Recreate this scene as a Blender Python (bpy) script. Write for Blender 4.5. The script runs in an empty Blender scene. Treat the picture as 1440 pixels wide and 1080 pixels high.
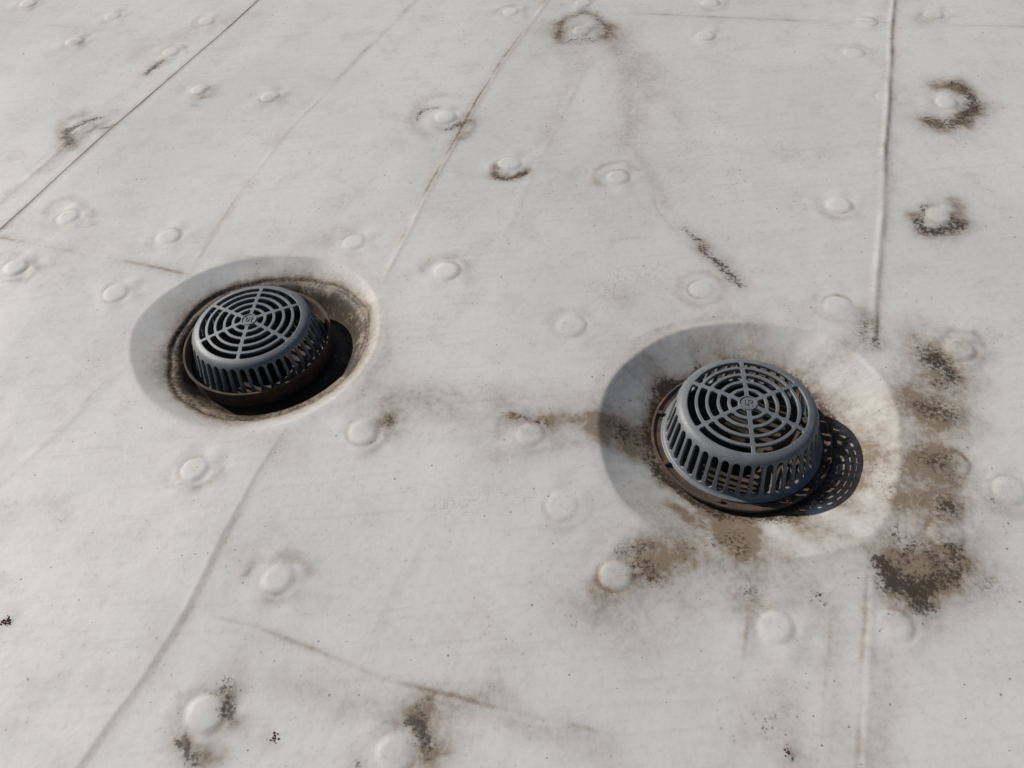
import bpy, bmesh, math, random
import numpy as np
from mathutils import Matrix, Vector
random.seed(4); rng=np.random.default_rng(7)
sc=bpy.context.scene

# ---------------- survey: camera calibration -> positions on the roof plane (metres) ----------
F=1193.0; H=1.45
D=np.array([.094,.9956,1342/F]); D/=np.linalg.norm(D)
Zw=-D; Yw=np.array([0,0,1.])-D*D[2]; Yw/=np.linalg.norm(Yw); Xw=np.cross(Yw,Zw)
def G(px,py,z=0.0):
    r=np.array([px-720.,py-540.,F]); w=np.array([r@Xw,r@Yw,r@Zw]); t=(z-H)/w[2]
    return np.array([w[0]*t,w[1]*t])
def L(pts): return [G(a,b) for a,b in pts]

cam=bpy.data.cameras.new("camera"); camo=bpy.data.objects.new("camera",cam); sc.collection.objects.link(camo)
cx=np.array([1,0,0.]);cy=np.array([0,-1,0.]);cz=np.array([0,0,-1.])
M=Matrix.Identity(4)
for j,c in enumerate((cx,cy,cz)):
    for i,a in enumerate((Xw,Yw,Zw)): M[i][j]=float(c@a)
M[2][3]=H
camo.matrix_world=M
cam.lens=F/1440*36; cam.sensor_width=36; cam.clip_start=.05; cam.clip_end=500
sc.camera=camo

# ---------------- light ----------------
SAZ=Vector((-.83,.56)).normalized(); SEL=math.radians(36)
sd=Vector((SAZ.x*math.cos(SEL),SAZ.y*math.cos(SEL),math.sin(SEL)))
su=bpy.data.lights.new("sun",'SUN'); su.energy=4.4; su.angle=math.radians(.5); su.color=(1,.95,.88)
suo=bpy.data.objects.new("sun",su); sc.collection.objects.link(suo)
suo.rotation_euler=sd.to_track_quat('Z','Y').to_euler(); suo.location=(-4,3,5)
w=bpy.data.worlds.new("World"); sc.world=w; w.use_nodes=True
nt=w.node_tree; bg=nt.nodes['Background']; bg.inputs[1].default_value=.058
sky=nt.nodes.new('ShaderNodeTexSky'); sky.sky_type='NISHITA'; sky.sun_disc=False
sky.sun_elevation=SEL; sky.sun_rotation=math.atan2(SAZ.x,SAZ.y); sky.dust_density=1.5
nt.links.new(sky.outputs[0],bg.inputs[0])
sc.view_settings.view_transform='Standard'; sc.view_settings.look='None'; sc.view_settings.exposure=0

# ---------------- noise ----------------
def vnoise(x,y,scale,seed):
    r=np.random.default_rng(seed); n=256; g=r.random((n,n))
    u=x*scale+1000.3;v=y*scale+1000.7
    iu=np.floor(u).astype(int);iv=np.floor(v).astype(int);fu=u-iu;fv=v-iv
    fu=fu*fu*(3-2*fu);fv=fv*fv*(3-2*fv)
    a=g[iu%n,iv%n];b=g[(iu+1)%n,iv%n];c=g[iu%n,(iv+1)%n];d=g[(iu+1)%n,(iv+1)%n]
    return (a*(1-fu)+b*fu)*(1-fv)+(c*(1-fu)+d*fu)*fv-.5
def fbm(x,y,scale,seed,o=3):
    s=0;amp=1
    for k in range(o):
        s=s+amp*vnoise(x,y,scale*2**k,seed+k);amp*=.5
    return s
def ss(a,b,x):
    t=np.clip((x-a)/(b-a),0,1);return t*t*(3-2*t)

# ---------------- grid ----------------
def axis(lo,hi,step0,grow):
    a=[lo]
    while a[-1]<hi: a.append(a[-1]+step0+grow*max(0,a[-1]-lo))
    st=step0+grow*(hi-lo)
    x=a[-1]
    while x<70: st*=1.14; x+=st; a.append(x)
    st=step0;x=lo;b=[]
    while x>-70: st*=1.14;x-=st;b.append(x)
    return np.array(b[::-1]+a)
xs=axis(-2.6,2.35,.0042,0); ys=axis(.3,3.9,.0034,.0008)
X,Y=np.meshgrid(xs,ys,indexing='ij'); NX,NY=X.shape
X=X.ravel();Y=Y.ravel();N=len(X)

ZR=.070; ZL=.044
CR=G(1052,567,ZR); CL=G(350,449,ZL)
lipR=L([(1264,620),(1260,570),(1237,526),(1200,493),(1150,466),(1080,456),(1000,456),(940,470),(895,498),(862,530),(845,570),(843,620),(850,655),(866,692),(900,728),(950,760),(1000,775),(1080,784),(1150,778),(1205,765),(1245,730),(1260,680)])
lipL=L([(183,480),(190,455),(215,425),(250,400),(290,380),(350,364),(420,361),(455,364),(495,382),(524,410),(533,448),(524,498),(486,548),(430,586),(350,608),(290,603),(240,582),(205,555),(188,520)])
rimL=L([(229,500),(238,465),(262,430),(300,402),(350,387),(410,381),(460,388),(500,408),(519,440),(515,480),(495,518),(458,548),(400,572),(340,584),(290,578),(252,556),(234,530)])
def radial(c,pts):
    a=[];r=[]
    for p in pts:
        v=p-c;a.append(math.atan2(v[1],v[0]));r.append(np.hypot(*v))
    o=np.argsort(a);a=np.array(a)[o];r=np.array(r)[o]
    A=np.concatenate([a-2*np.pi,a,a+2*np.pi]);R=np.concatenate([r,r,r])
    tt=np.linspace(-np.pi,np.pi,181);rr=np.interp(tt,A,R)
    k=np.array([1,2,3,2,1.])/9;rr2=np.convolve(np.concatenate([rr[-5:-1],rr,rr[1:5]]),k,'same')[4:-4]
    return lambda th:np.interp(th,tt,rr2)
fR=radial(CR,lipR);fL=radial(CL,lipL);fLi=radial(CL,rimL)

def poly_dist(pts,maxd,x=None,y=None):
    x=X if x is None else x;y=Y if y is None else y
    P=np.array(pts);lo=P.min(0)-maxd;hi=P.max(0)+maxd
    idx=np.nonzero((x>lo[0])&(x<hi[0])&(y>lo[1])&(y<hi[1]))[0]
    px=x[idx];py=y[idx];best=np.full(len(idx),1e9);sg=np.ones(len(idx));al=np.zeros(len(idx));acc=0
    for a,b in zip(P[:-1],P[1:]):
        d=b-a;l2=d@d;l=math.sqrt(l2)
        t=np.clip(((px-a[0])*d[0]+(py-a[1])*d[1])/l2,0,1)
        ex=px-a[0]-t*d[0];ey=py-a[1]-t*d[1];dd=np.hypot(ex,ey)
        m=dd<best;best[m]=dd[m];sg[m]=np.sign(d[0]*ey-d[1]*ex)[m];al[m]=(acc+t*l)[m];acc+=l
    return idx,best,sg,al

Z=np.zeros(N);TAN=np.zeros(N);DARK=np.zeros(N);SC=np.zeros(N);EDGE=np.zeros(N)
near=(X>-6)&(X<6)&(Y>-3)&(Y<9)
Z+=fbm(X,Y,1.3,11,2)*.012*near+fbm(X,Y,6,21,2)*.0010*near
sheet=L([(770,0),(115,1075)]);sv=(sheet[1]-sheet[0]);sv/=np.linalg.norm(sv);sn=np.array([-sv[1],sv[0]])
U=X*sv[0]+Y*sv[1];V=X*sn[0]+Y*sn[1]
Z+=fbm(U*.25,V,9,31,2)*.0012*near

def ext(pts,a=0,b=0):
    p=[np.array(q) for q in pts]
    if a: d=p[0]-p[1];p=[p[0]+d/np.linalg.norm(d)*a]+p
    if b: d=p[-1]-p[-2];p=p+[p[-1]+d/np.linalg.norm(d)*b]
    return p
seams=[ # pts, ridge h, ridge w, lap h, side, tan
 (ext(L([(362,0),(180,162),(0,325)]),4,4),.001,.006,.0022,1,.0),
 (ext(L([(140,165),(0,285)]),0,4),.0012,.010,.0,1,.35),
 (ext(L([(770,0),(705,92),(655,175),(622,235),(585,305),(528,412)]),4,0),.0014,.008,.0010,1,.46),
 (ext(L([(415,588),(365,665),(330,728),(262,860),(200,960),(113,1080)]),0,2),.0004,.011,.0013,-1,.18),
 (ext(L([(1256,0),(1252,60),(1249,130),(1244,215),(1240,300),(1234,385),(1226,500)]),4,0),.0024,.009,.0008,-1,.40),
 (ext(L([(1228,770),(1222,860),(1218,960),(1212,1080)]),0,2),.0012,.012,.0008,1,.30),
 (ext(L([(0,333),(90,350),(200,371),(285,389)]),3,0),.0008,.007,.0012,1,.45),
 (L([(262,866),(350,885),(450,925),(550,965),(640,985),(740,1012),(880,1045)]),.0009,.012,.0016,-1,.40),
 (ext(L([(800,20),(900,22),(1040,27),(1250,34)]),0,3),.0008,.006,.0012,-1,.3),
 (ext(L([(545,40),(410,180),(352,255),(250,405)]),3,0),.0006,.006,.0,1,.20),
 (ext(L([(190,500),(100,590),(0,680)]),0,2),.0006,.009,.0,1,.20),
 (L([(836,62),(800,140),(755,235),(700,350)]),.0006,.010,.0,1,.16),
 (L([(640,660),(600,740),(550,850),(480,990),(430,1080)]),.0004,.010,.0,1,.08),
 (L([(870,130),(880,200),(935,300),(1010,380)]),.0007,.014,.0,1,.08),
 (L([(1180,820),(1172,920),(1160,1080)]),.0006,.010,.0,1,.18),
 (L([(1060,790),(1052,900),(1045,960)]),.0006,.008,.0,1,.30),
 (ext(L([(0,28),(100,36),(200,50)]),3,0),.0008,.008,.0,1,.18),
 (L([(475,995),(455,1040)]),.002,.004,.0,1,.12),
]
for k,(p,rh,rw,lh,side,tn) in enumerate(seams):
    i,d,s,al=poly_dist(p,.2)
    tot=sum(np.linalg.norm(p[q+1]-p[q]) for q in range(len(p)-1))
    fade=ss(0,.10,al)*ss(0,.10,tot-al)
    wob=fbm(al,al*0+k,6,50+k,3)*.006
    sd_=s*d*side+wob
    Z[i]+=fade*rh*np.exp(-(sd_/rw)**2)*(1+1.2*fbm(al,al*0,12,70+k,2))
    if lh: Z[i]+=fade*lh*ss(-.004,.004,sd_)*(1-ss(.02,.14,sd_))
    if tn: 
        mod=np.clip(1.0+2.4*fbm(al,al*0,5,90+k,3),.1,2.0)
        TAN[i]=np.maximum(TAN[i],fade*tn*mod*(np.exp(-((sd_+rw*.7)/(.0045))**2)+.35*np.exp(-((sd_+rw*.7)/(.020))**2)))
i,d,s,al=poly_dist(seams[0][0],.05)
EDGE[i]=np.maximum(EDGE[i],(1-ss(.0028,.0054,d)))
TAN[i]=np.maximum(TAN[i],.45*np.exp(-(d/.014)**2))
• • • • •
▸ **Do this**: Starting at the top of the listing above, please restate word for word each line up to and including the one that holds "sc=bpy.context.scene", omitting every image.

▸ **Full response**:
Recreate this scene as a Blender Python (bpy) script. Write for Blender 4.5. The script runs in an empty Blender scene. Treat the picture as 1440 pixels wide and 1080 pixels high.
import bpy, bmesh, math, random
import numpy as np
from mathutils import Matrix, Vector
random.seed(4); rng=np.random.default_rng(7)
sc=bpy.context.scene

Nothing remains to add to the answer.